> Data

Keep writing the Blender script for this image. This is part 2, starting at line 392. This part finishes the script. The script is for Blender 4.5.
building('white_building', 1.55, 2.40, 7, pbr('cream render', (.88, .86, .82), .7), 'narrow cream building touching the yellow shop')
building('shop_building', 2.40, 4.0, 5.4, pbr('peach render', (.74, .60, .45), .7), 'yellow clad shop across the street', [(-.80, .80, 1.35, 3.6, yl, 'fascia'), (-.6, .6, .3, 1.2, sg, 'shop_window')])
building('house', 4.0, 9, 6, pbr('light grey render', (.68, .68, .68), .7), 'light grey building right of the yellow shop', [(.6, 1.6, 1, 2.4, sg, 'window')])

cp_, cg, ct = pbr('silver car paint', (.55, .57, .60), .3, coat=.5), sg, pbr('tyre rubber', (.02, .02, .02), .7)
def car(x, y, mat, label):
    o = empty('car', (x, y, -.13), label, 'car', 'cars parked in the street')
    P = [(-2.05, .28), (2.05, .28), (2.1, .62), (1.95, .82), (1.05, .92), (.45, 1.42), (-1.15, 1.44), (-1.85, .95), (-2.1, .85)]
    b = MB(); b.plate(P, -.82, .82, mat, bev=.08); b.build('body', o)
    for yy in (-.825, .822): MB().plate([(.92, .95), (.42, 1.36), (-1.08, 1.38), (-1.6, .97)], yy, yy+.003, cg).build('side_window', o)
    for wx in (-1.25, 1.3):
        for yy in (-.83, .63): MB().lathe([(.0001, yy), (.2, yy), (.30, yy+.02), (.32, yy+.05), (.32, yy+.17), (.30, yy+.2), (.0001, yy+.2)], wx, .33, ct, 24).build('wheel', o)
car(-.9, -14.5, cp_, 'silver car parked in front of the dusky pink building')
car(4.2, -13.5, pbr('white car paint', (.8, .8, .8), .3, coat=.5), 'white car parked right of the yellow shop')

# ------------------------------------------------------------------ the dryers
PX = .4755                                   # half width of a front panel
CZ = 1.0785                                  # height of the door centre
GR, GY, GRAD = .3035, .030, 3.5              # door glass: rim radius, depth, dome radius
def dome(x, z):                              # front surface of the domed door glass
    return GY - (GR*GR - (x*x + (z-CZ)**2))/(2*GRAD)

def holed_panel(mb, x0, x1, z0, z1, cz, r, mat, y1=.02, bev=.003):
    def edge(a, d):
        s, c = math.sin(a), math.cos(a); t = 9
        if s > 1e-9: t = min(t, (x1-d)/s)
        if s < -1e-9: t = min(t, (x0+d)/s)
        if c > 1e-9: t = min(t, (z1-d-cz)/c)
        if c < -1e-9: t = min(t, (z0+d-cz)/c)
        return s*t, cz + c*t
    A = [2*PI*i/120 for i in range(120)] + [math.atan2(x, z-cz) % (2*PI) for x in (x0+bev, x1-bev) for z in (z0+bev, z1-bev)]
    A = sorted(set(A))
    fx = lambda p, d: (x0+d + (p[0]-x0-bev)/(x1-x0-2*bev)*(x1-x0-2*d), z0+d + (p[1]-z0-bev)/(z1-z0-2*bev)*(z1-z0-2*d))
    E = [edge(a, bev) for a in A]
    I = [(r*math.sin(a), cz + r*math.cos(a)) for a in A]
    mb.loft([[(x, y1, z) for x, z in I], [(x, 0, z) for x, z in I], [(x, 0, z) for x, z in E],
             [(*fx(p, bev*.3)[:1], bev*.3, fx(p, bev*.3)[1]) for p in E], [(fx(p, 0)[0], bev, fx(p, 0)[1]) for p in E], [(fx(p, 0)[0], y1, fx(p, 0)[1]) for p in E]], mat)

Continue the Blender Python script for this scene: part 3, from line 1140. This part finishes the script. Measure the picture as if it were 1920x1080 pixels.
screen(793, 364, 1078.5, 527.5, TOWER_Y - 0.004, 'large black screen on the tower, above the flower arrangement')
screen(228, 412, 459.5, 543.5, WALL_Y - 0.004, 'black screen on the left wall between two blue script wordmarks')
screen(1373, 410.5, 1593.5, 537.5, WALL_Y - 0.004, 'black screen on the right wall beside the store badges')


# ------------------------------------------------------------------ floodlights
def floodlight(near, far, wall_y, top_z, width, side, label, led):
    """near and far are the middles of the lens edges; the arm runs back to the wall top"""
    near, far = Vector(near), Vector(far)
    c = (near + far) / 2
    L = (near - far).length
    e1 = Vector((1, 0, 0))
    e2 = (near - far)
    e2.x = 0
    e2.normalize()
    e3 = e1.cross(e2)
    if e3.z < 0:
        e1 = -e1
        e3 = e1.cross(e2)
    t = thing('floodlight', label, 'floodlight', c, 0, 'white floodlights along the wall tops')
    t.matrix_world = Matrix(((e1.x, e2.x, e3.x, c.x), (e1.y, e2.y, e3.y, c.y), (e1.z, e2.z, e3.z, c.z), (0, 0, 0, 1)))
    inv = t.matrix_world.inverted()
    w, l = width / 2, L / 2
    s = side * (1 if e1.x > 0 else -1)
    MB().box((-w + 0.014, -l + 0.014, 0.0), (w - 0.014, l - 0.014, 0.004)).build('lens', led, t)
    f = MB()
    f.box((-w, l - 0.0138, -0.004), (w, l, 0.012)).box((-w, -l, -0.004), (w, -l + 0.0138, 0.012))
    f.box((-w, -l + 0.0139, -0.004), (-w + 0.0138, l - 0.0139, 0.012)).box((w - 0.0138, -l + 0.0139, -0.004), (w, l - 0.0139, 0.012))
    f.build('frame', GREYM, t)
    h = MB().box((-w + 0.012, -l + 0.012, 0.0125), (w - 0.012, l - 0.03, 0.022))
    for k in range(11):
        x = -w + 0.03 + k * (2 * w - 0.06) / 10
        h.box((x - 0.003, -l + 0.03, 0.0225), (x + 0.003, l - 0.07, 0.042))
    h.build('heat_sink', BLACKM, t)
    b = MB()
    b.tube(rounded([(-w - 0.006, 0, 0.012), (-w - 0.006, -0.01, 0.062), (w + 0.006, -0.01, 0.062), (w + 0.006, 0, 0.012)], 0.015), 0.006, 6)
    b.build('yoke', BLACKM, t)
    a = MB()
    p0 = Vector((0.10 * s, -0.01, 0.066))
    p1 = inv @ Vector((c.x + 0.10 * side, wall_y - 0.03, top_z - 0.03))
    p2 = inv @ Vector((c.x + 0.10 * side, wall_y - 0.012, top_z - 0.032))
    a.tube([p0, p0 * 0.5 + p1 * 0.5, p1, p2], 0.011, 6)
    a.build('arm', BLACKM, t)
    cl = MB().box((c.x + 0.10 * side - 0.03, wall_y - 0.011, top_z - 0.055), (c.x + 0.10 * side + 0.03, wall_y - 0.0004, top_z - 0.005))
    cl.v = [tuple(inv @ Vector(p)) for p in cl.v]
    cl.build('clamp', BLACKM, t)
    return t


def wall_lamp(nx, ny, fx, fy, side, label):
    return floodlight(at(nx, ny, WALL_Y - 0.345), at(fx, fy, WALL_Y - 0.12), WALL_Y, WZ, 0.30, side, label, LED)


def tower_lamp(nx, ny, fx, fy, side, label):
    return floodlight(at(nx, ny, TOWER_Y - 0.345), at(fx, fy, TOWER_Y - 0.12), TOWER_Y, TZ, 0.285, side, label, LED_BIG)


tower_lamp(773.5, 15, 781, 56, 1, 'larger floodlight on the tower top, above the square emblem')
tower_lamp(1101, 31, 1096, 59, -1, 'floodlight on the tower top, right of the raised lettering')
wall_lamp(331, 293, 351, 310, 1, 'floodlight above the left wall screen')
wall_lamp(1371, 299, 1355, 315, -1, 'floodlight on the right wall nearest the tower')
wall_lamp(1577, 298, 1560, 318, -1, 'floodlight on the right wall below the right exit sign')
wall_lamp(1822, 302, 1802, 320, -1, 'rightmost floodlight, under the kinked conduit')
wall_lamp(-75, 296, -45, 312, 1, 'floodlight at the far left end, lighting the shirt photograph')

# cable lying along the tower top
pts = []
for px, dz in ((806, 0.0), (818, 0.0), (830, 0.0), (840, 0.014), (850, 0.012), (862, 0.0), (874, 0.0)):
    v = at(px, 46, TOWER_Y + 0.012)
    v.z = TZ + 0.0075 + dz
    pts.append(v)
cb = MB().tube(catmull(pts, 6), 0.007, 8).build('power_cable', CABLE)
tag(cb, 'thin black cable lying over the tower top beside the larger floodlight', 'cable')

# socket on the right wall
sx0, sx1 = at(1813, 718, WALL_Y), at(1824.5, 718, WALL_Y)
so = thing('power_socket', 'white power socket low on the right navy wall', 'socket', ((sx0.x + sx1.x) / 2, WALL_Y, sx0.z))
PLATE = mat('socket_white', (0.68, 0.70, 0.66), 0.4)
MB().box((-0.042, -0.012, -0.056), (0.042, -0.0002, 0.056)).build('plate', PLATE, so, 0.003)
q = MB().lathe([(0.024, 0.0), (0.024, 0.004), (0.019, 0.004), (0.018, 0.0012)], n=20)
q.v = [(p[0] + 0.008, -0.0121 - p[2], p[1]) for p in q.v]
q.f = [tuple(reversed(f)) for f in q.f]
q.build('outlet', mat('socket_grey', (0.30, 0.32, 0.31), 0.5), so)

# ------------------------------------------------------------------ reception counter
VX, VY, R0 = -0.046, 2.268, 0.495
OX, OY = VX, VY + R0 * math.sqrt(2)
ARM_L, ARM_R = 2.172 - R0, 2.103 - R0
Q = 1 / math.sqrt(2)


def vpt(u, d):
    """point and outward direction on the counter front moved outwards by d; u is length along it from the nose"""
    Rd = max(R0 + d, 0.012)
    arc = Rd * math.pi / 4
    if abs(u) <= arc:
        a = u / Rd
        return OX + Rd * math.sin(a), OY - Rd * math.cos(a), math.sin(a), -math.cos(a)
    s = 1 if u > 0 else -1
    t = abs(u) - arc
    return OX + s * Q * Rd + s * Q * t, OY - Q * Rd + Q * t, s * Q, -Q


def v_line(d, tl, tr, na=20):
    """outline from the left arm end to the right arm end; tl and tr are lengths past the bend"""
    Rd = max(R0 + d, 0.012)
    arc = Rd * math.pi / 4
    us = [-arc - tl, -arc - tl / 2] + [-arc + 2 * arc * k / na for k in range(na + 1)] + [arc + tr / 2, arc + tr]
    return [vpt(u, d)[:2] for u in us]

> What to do
Give only the number of lines in the entries that contain "script".

> Exercise result
3